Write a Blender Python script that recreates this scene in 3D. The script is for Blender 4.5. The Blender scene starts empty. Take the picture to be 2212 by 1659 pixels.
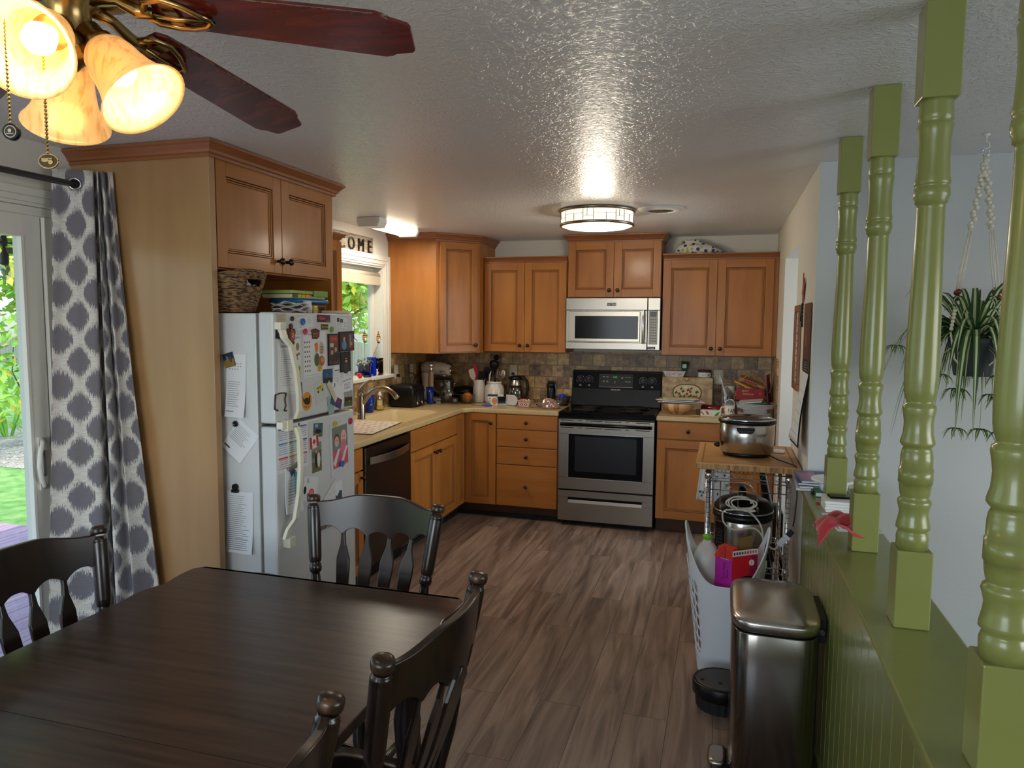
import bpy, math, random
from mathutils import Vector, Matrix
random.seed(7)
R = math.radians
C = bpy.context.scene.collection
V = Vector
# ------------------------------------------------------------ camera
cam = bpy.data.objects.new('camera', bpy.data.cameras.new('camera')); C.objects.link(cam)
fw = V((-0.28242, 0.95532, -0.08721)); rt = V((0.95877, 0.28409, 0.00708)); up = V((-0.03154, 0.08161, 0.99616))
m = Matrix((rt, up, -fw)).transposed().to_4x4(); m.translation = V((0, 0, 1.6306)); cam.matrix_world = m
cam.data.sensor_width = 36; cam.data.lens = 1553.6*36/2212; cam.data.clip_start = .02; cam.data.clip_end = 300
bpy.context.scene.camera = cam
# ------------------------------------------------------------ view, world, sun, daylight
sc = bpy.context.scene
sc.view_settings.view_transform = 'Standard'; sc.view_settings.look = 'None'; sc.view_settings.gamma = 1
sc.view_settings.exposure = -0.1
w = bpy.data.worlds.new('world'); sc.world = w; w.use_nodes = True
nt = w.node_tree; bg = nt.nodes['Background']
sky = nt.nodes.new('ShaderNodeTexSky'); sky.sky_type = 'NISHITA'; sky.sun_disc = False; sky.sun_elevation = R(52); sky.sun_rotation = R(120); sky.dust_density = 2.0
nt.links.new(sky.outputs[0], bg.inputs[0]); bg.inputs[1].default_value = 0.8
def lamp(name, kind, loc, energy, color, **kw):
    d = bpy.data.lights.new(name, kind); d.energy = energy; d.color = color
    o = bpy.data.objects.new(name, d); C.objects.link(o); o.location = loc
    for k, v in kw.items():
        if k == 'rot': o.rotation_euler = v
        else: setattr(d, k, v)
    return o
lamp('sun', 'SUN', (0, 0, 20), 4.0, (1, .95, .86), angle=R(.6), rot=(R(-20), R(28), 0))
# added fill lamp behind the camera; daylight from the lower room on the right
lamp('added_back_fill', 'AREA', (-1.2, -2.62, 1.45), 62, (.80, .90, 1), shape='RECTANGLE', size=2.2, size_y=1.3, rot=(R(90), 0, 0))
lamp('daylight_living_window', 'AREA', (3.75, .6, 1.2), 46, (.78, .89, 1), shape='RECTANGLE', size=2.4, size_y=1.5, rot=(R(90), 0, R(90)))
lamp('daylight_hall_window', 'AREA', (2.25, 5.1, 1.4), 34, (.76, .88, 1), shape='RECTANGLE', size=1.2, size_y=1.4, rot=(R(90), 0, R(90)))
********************
§ **TASK BRIEF**:
Every line above should be repeated exactly; pictures stay out of the copy.

§ **WRITTEN REPLY**:
Write a Blender Python script that recreates this scene in 3D. The script is for Blender 4.5. The Blender scene starts empty. Take the picture to be 2212 by 1659 pixels.
import bpy, math, random
from mathutils import Vector, Matrix
random.seed(7)
R = math.radians
C = bpy.context.scene.collection
V = Vector
# ------------------------------------------------------------ camera
cam = bpy.data.objects.new('camera', bpy.data.cameras.new('camera')); C.objects.link(cam)
fw = V((-0.28242, 0.95532, -0.08721)); rt = V((0.95877, 0.28409, 0.00708)); up = V((-0.03154, 0.08161, 0.99616))
m = Matrix((rt, up, -fw)).transposed().to_4x4(); m.translation = V((0, 0, 1.6306)); cam.matrix_world = m
cam.data.sensor_width = 36; cam.data.lens = 1553.6*36/2212; cam.data.clip_start = .02; cam.data.clip_end = 300
bpy.context.scene.camera = cam
# ------------------------------------------------------------ view, world, sun, daylight
sc = bpy.context.scene
sc.view_settings.view_transform = 'Standard'; sc.view_settings.look = 'None'; sc.view_settings.gamma = 1
sc.view_settings.exposure = -0.1
w = bpy.data.worlds.new('world'); sc.world = w; w.use_nodes = True
nt = w.node_tree; bg = nt.nodes['Background']
sky = nt.nodes.new('ShaderNodeTexSky'); sky.sky_type = 'NISHITA'; sky.sun_disc = False; sky.sun_elevation = R(52); sky.sun_rotation = R(120); sky.dust_density = 2.0
nt.links.new(sky.outputs[0], bg.inputs[0]); bg.inputs[1].default_value = 0.8
def lamp(name, kind, loc, energy, color, **kw):
    d = bpy.data.lights.new(name, kind); d.energy = energy; d.color = color
    o = bpy.data.objects.new(name, d); C.objects.link(o); o.location = loc
    for k, v in kw.items():
        if k == 'rot': o.rotation_euler = v
        else: setattr(d, k, v)
    return o
lamp('sun', 'SUN', (0, 0, 20), 4.0, (1, .95, .86), angle=R(.6), rot=(R(-20), R(28), 0))
# added fill lamp behind the camera; daylight from the lower room on the right
lamp('added_back_fill', 'AREA', (-1.2, -2.62, 1.45), 62, (.80, .90, 1), shape='RECTANGLE', size=2.2, size_y=1.3, rot=(R(90), 0, 0))
lamp('daylight_living_window', 'AREA', (3.75, .6, 1.2), 46, (.78, .89, 1), shape='RECTANGLE', size=2.4, size_y=1.5, rot=(R(90), 0, R(90)))
lamp('daylight_hall_window', 'AREA', (2.25, 5.1, 1.4), 34, (.76, .88, 1), shape='RECTANGLE', size=1.2, size_y=1.4, rot=(R(90), 0, R(90)))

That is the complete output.